France

Vertige autoritaire et islamophobe

Projets de loi sur la « sécurité globale » et le « séparatisme », perquisitions, ou encore dissolutions d’associations musulmanes, le gouvernement français a lancé ces dernières semaines une offensive islamophobe et autoritaire extrêmement inquiétante.

Manifestation contre l'islamophobie
Manifestation contre l’islamophobie, Paris, 10 novembre 2019

Au nom de la lutte contre le terrorisme, le Collectif contre l’islamophobie en France (CCIF) s’est vu notifier sa dissolution, suite à un décret gouvernemental aux arguments juridiques vaseux. Un peu plus tôt, c’était l’ONG islamique Barakacity qui était dissoute en Conseil des ministres. Dans les semaines qui ont suivi le meurtre de Samuel Paty, nous avons assisté à des vagues de perquisitions « pour l’exemple » (selon les mots de Gérald Darmanin) et des enfants soupçonnés « d’apologie du terrorisme » ont été placés en garde à vue et longuement interrogés.

En outre, les deux projets de lois mentionnés impliquent des fuites en avant autoritaires extrêmement graves, dont la plus visible concerne l’interdiction de diffuser des images de policier·ère·s. Ils s’accompagnent d’une répression policière toujours plus violente, dont témoigne l’évacuation brutale d’exilé·e·s de la place de la République.

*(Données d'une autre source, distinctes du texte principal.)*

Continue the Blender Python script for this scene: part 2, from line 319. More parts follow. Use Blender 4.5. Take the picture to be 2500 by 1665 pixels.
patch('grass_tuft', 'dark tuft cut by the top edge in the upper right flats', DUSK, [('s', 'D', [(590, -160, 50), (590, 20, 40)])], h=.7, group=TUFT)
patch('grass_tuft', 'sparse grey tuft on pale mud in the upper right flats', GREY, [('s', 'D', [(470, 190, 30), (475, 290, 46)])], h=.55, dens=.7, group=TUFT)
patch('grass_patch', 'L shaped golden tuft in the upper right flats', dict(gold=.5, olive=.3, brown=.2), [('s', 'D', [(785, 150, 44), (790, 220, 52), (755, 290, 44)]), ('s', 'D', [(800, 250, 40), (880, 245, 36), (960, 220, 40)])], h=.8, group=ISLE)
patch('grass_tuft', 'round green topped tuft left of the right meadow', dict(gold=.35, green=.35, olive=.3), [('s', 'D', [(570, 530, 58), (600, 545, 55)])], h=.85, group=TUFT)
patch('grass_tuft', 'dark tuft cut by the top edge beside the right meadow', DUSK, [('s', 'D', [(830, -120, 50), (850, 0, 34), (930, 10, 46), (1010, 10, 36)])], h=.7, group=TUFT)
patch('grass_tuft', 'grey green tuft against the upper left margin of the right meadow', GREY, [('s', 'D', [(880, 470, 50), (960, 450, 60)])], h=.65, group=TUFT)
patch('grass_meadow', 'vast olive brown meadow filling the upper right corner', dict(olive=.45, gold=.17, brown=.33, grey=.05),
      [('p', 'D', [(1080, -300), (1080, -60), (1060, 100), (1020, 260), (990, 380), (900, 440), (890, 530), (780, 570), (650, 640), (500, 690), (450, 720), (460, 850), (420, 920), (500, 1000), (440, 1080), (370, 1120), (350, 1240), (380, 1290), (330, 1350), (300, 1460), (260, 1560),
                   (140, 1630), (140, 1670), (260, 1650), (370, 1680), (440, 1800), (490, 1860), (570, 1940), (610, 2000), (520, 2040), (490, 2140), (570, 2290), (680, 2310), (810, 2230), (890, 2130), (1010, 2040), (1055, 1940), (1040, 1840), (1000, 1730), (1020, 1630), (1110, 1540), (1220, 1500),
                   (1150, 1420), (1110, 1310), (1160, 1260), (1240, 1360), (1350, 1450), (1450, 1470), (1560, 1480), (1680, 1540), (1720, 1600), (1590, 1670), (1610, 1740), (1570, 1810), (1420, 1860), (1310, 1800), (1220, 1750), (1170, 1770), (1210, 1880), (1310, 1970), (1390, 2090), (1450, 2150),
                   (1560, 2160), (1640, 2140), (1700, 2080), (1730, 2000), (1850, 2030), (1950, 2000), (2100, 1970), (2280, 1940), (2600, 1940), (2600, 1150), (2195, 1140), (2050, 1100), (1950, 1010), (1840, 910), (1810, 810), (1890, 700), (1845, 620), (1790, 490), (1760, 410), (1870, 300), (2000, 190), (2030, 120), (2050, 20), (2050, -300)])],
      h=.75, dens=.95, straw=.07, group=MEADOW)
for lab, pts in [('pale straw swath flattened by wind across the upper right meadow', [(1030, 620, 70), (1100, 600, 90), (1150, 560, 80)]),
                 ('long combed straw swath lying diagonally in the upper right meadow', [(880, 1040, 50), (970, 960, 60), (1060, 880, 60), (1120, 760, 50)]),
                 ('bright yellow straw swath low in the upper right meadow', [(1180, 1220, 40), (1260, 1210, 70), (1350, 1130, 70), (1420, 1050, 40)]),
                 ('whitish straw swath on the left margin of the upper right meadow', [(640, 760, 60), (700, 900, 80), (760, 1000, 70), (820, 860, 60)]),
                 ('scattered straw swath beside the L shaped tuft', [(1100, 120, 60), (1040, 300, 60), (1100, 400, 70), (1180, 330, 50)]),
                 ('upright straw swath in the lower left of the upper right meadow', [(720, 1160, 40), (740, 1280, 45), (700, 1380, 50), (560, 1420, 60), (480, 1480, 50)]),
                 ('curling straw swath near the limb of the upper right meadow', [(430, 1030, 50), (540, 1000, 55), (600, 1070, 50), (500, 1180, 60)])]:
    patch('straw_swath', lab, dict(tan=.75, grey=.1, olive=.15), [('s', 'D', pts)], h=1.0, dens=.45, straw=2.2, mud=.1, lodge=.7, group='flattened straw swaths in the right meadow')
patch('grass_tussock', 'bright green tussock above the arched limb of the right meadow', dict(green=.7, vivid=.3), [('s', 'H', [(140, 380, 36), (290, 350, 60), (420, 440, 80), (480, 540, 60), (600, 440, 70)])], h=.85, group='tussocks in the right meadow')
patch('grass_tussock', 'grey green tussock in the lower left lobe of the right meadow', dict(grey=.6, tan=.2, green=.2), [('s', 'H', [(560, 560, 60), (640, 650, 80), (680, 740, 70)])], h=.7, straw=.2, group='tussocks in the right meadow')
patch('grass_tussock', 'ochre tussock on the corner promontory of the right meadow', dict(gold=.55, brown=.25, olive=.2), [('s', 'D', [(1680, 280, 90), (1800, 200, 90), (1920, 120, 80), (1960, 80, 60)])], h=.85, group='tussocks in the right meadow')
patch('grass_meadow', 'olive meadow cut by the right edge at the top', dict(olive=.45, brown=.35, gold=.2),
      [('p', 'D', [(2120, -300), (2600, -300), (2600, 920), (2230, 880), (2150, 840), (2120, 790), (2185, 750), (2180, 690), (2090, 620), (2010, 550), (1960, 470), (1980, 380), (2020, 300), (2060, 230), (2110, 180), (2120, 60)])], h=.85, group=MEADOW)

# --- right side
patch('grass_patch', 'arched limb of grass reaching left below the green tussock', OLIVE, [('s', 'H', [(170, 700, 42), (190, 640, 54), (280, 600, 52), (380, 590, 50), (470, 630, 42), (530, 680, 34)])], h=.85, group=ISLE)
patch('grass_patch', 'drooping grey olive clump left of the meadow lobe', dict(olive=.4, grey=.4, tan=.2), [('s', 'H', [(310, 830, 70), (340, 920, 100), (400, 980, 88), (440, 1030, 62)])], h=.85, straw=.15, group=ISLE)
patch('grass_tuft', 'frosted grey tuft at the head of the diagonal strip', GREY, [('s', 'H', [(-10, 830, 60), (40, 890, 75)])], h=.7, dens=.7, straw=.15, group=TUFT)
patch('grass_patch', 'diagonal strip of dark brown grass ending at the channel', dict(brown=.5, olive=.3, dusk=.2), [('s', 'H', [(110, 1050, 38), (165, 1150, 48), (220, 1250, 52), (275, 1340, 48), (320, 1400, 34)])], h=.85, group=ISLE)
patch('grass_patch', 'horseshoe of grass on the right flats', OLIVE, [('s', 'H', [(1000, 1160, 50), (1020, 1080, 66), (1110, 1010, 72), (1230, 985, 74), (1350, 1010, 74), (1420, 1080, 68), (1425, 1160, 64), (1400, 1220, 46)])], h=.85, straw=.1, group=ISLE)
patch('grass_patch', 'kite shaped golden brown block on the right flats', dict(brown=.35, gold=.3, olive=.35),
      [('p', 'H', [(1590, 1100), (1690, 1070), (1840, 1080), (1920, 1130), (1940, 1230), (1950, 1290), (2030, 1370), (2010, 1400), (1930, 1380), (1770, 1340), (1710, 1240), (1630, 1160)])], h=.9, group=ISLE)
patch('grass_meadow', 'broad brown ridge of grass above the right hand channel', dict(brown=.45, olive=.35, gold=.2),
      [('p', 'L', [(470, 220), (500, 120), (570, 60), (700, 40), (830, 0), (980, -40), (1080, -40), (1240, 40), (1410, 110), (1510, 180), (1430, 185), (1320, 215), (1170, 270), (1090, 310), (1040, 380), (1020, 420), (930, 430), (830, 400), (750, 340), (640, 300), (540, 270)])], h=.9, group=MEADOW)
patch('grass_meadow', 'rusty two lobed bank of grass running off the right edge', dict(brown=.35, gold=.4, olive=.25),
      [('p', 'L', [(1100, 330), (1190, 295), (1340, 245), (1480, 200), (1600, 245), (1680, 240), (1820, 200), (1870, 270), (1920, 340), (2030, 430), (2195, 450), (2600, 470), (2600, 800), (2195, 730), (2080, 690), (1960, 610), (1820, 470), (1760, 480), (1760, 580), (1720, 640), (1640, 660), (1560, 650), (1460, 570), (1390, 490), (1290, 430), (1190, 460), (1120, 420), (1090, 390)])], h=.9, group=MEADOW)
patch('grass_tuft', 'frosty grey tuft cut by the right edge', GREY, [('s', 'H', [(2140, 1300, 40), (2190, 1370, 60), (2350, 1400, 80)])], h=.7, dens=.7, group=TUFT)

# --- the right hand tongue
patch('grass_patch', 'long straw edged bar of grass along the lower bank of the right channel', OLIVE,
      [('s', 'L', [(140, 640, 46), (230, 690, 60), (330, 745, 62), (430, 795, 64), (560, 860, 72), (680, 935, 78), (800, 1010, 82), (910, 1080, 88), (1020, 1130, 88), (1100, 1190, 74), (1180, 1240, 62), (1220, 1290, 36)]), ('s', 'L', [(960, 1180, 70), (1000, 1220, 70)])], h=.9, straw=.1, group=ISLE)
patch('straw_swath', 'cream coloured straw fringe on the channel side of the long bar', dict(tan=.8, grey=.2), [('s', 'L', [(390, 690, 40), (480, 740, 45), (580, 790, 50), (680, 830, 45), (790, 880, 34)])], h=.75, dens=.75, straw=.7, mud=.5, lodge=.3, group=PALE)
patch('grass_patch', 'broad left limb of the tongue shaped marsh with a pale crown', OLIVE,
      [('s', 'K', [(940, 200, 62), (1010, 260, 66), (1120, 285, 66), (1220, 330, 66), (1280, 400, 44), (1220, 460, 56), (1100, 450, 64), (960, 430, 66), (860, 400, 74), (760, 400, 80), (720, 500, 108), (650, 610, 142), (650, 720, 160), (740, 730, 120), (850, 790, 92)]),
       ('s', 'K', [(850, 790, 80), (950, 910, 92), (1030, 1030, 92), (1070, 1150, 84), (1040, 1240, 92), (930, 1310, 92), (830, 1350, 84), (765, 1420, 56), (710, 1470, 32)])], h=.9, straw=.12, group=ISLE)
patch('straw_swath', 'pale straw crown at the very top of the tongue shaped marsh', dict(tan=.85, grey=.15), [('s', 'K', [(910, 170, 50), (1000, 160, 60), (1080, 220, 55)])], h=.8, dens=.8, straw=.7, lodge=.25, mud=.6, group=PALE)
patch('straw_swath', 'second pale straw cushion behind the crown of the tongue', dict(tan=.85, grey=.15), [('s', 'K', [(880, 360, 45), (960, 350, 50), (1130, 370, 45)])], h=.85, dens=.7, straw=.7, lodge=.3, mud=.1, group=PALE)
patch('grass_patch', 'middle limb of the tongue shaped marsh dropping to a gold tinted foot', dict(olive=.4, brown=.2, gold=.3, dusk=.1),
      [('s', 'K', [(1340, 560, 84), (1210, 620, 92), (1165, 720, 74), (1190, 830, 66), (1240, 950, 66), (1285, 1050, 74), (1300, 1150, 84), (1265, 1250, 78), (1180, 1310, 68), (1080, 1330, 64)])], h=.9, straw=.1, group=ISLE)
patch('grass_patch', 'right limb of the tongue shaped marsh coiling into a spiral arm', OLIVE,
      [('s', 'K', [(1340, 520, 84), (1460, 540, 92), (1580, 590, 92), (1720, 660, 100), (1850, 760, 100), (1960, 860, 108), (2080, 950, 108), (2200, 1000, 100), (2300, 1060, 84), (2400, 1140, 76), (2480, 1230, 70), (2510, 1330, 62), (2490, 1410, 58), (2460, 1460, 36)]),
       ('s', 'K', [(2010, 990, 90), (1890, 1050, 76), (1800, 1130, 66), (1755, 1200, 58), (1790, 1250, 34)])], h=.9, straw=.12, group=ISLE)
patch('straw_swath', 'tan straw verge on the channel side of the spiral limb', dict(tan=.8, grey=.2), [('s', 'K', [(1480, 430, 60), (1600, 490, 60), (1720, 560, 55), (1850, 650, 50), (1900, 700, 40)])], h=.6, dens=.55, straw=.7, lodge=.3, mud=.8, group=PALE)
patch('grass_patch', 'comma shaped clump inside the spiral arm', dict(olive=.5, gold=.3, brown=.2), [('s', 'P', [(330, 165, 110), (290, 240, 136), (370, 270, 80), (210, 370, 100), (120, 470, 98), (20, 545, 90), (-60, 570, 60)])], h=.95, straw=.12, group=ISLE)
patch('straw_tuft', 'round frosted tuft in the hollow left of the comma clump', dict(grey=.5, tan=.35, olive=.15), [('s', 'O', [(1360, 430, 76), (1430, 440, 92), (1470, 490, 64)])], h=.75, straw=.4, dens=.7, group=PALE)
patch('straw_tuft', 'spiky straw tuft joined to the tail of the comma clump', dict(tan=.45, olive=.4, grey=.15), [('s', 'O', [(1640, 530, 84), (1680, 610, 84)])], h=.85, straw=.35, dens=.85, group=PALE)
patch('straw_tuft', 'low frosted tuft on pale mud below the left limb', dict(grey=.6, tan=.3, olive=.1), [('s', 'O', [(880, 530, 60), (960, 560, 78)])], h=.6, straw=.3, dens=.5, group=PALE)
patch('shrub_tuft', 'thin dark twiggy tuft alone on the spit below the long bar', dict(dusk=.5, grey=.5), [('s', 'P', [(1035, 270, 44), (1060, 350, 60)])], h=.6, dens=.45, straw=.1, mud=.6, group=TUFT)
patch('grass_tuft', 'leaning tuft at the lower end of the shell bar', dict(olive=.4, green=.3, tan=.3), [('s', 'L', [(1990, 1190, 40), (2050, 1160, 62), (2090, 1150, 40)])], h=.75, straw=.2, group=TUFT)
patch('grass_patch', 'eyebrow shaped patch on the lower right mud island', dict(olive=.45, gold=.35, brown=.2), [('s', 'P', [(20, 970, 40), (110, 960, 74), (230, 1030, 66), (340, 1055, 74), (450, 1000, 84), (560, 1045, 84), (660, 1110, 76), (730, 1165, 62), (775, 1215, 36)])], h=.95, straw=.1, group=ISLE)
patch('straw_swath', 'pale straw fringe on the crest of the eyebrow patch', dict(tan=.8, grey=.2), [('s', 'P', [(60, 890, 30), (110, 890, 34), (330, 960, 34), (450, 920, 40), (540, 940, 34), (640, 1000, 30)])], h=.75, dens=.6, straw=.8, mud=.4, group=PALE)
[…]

Pourquoi cette offensive ? Le gouvernement Macron-Castex fait face à un mouvement social dont les composantes sont en train de s’agréger. Révolte de 2005, mouvement contre la loi travail, luttes antiracistes et de l’immigration, Gilets jaunes, grève contre la réforme des retraites (mais aussi contre « Macron et son monde ») : la séquence politique dans laquelle nous nous trouvons semble bien marquée par un essaim de luttes.

Avec l’importance qu’a prise la dénonciation des violences policières, notamment suite à la répression des Gilets jaunes, des liens ont pu se créer entre les organisations de gauche politique et syndicale et les militant·e·s de l’immigration, en particulier les personnes organisées autour du comité Adama (voir notre entretien avec Y. Brakni, solidaritéS nº 340). En outre, la marche du 10 novembre 2019 a imposé la lutte contre l’islamophobie à l’agenda politique. À l’initiative des militant·e·s de l’immigration (post)coloniale, le mouvement social commençait donc à faire front commun face à la violence du capitalisme racial néolibéral.

Ainsi, cette offensive raciste sert à réprimer ces luttes, mais surtout à mettre un coup d’arrêt à la convergence qui commençait à se dessiner. Il ne faut pas pour autant en conclure que l’islamophobie sert à « cacher les vrais problèmes » comme on peut le lire ici ou là. Dire cela constitue une violence supplémentaire pour les musulman·e·s (ou les personnes identifiées comme telles), en sous-entendant que cette déshumanisation raciste n’a pas besoin d’être pensée et combattue politiquement. Pour la gauche, l’urgence est donc de construire une lutte sans concession contre l’islamophobie, de la placer au cœur de ses préoccupations, sans quoi nous continuerons à nous diriger inexorablement vers la barbarie.